Чеховский Соленый не выносит, когда при нем безвольные, расслабленные люди начинают вяло мечтать, рядить жизнь в маски высокого, чистого существования. И особенно тогда, когда эти цыплячьи речи вдруг увлекают умных женщин! Услышав такие речи в устах Тузенбаха, он (тонким голосом) передразнивает его: «Цып, цып, цып… Барона кашей не корми, а только дай ему пофилософствовать»…

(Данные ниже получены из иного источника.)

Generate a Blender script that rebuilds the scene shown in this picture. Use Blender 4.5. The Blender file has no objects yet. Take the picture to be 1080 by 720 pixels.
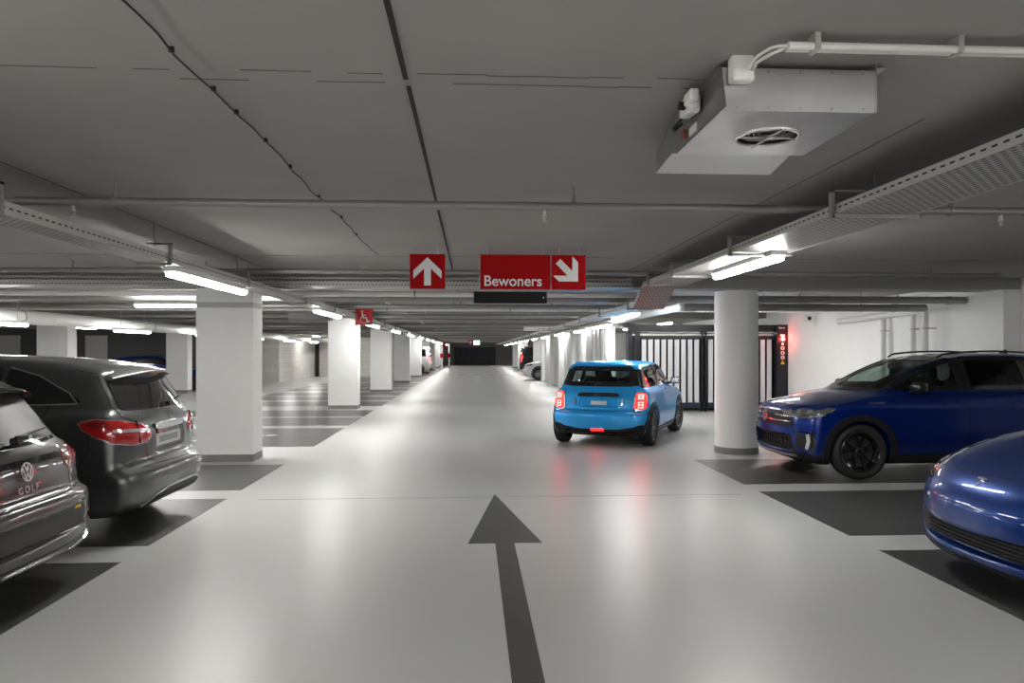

Герой Ценского эту же цыплячью жизнь, переряженную в маски, стремится немедленно, сейчас же унизить, оскорбить, вернуть к ее истине. По существу, тоже вызвать на дуэль! Выйдя однажды из дома после ссоры с отцом, окунувшись в вечернюю мглу провинциального городка, которая просачивалась в его мозг, как тысяча плотных, серых мыслей, попав в толпу, похожую на липкий клубок змей, он неожиданно увидел целый маскарад. Ах, эти малые и большие маскарады — их много будет в русской словесности начала XX века, включая сплошной маскарад в «Черных масках» Леонида Андреева с герцогом Лоренцо в роли распорядителя! Маскарад у Ценского — простоватый… Есть на нем и маски, игравшие роли «Евы» и «Адама» и «20-е число» — заветное число, выплатной день для многих «людей 20-го числа», чиновников! А кто-то «из всего лица сделал длинный, как хобот, красный нос»… Маскарад герою случайно «подвернулся», но для возбужденного сознания его это зрелище мгновенно стало невыносимым. Но еще более тягостным стало для Хохлова другое видение: городской голова, купец Чинников, один из многих без маски, оказался вдруг более поддельным, чем люди в масках… Если лицо Чинникова — не маска, то неужели вся человеческая цивилизация своим итогом может считать начертанное на этом лице самодовольство и пошлость?